Ha! No, I was referring to the OP - being a mod hasn't changed anything apart from me having MORE respect for the poor devils doing it before, as 99% of the workload is totally invisible.
The trouble with this topic, and there are others focussed on similar gear, is that it's really about historic opinion, and personal satisfaction.
What I mean is that we know with total certainty that the AKG C1000 is, and always was, a horrible microphone, and probably best used for hammering in nails rather than putting in front of singers, musicians or instruments. Total fact. Apart from that of course there are lots of people who have them, know them and get good results. It takes a brave user to use them because everyone knows they're terrible.
The stories and worse, jokes, started in the 1990's and never went away. (Jokes, for the young folk here, are strings of words that when joined up, make lots of people laugh. If you don't laugh, that's fine, the joke just wasn't for you)
C1000's were true Marmite microphones, and people made choices. What you didn't do, was try to convince people it was a good mic, because it was the only one you had. Concensus isn't 100%, just close - and concensus was in the 1990s, they were horrible. People were sort of warned off, and most went with it. Newcomers now may actually buy and use them because the whole thing has sort of faded away.
It also works in reverse. If you are a sax player, the Holy Grail (when you don't have one) is a Selmer MkVI. If you don't have one, you shout loudly about how you love the tone of your Tamagochi, or whatever. You proclaim to everyone how your sax is so good, but secretly covet the Selmer you don't have.
Only when you are famous can you play a different brand proudly (possibly your deal with the new Chinese brand might just have swayed your stance).
This is what is happening here I think. The Yamaha speakers are average, but well known, and glued to famous recordings, studios and artist - but the truth is that many engineers don't even remember if a studio had them or not. The British ones I visited mixed on the big ones and at the last stage somebody would say "Better check them on the NS10s" - all the mix had to do was sort of pass. I remember very well the complainers were always the bass players and drummers - where am I? would be the bass players question and the drummer hated the feeble kick. The rest of the band and record company would maintain it was fine, it's just the NS10s. They were, in the studio, a checking tool. Folk lore grew and bizarrely, people now choose to mix on them. If you were doing TV sound for interviews, or a video edit suite, or BBC radio 4, I think they'd work fine.

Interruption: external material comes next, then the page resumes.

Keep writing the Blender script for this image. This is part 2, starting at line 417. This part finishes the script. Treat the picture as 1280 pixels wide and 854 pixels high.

My comments, and others, are designed to convince the OP that his understanding of what us ancients used NS10s for is a bit mangled. He wanted a list of hits made on them - they really, really weren't. They were tested on them. What is the point in mixing a bass guitar on loudspeakers that cannot handle them? It isn't his fault at all, they've collected a mythical respect - like the STC/Cole 4038 ribbon, the U47, the NS10, the Selmer Mk 6 and loads of other items. The trouble is, all these products can also be horrible in the wrong circumstances. I play sax a bit, and picked my one out of a small selection of things I could afford 30 years ago. I don;t even know what make it is. A friend who cannot play sax, collected loads - having been told they were good investments and had them all lined up for a photo. I put the same mouthpiece on each one and played a few notes. The Japanese one was easily my favourite - but not the Yamaha, nor the Mk6 or the east German ones. Some were nasty, most OK, but the blind test just 20 seconds or so, easily revealed one that sounded nice, was comfy to hold, easy to play and not too heavy, but solid. Try this test with the NS10s and lots of other similar size speakers and I'm certain the NS10s would not be chosen by most people. A few of course, but not many.
Liking the NS10 sound is perfectly fine, but we'll never be convinced. As a personal choice, we cannot say it's wrong, but few of us would want to swap to them. We also shout loudly to protect other people who might read the praise and promote them even more. Maybe that's wrong, but I rarely change my views - just too damn old!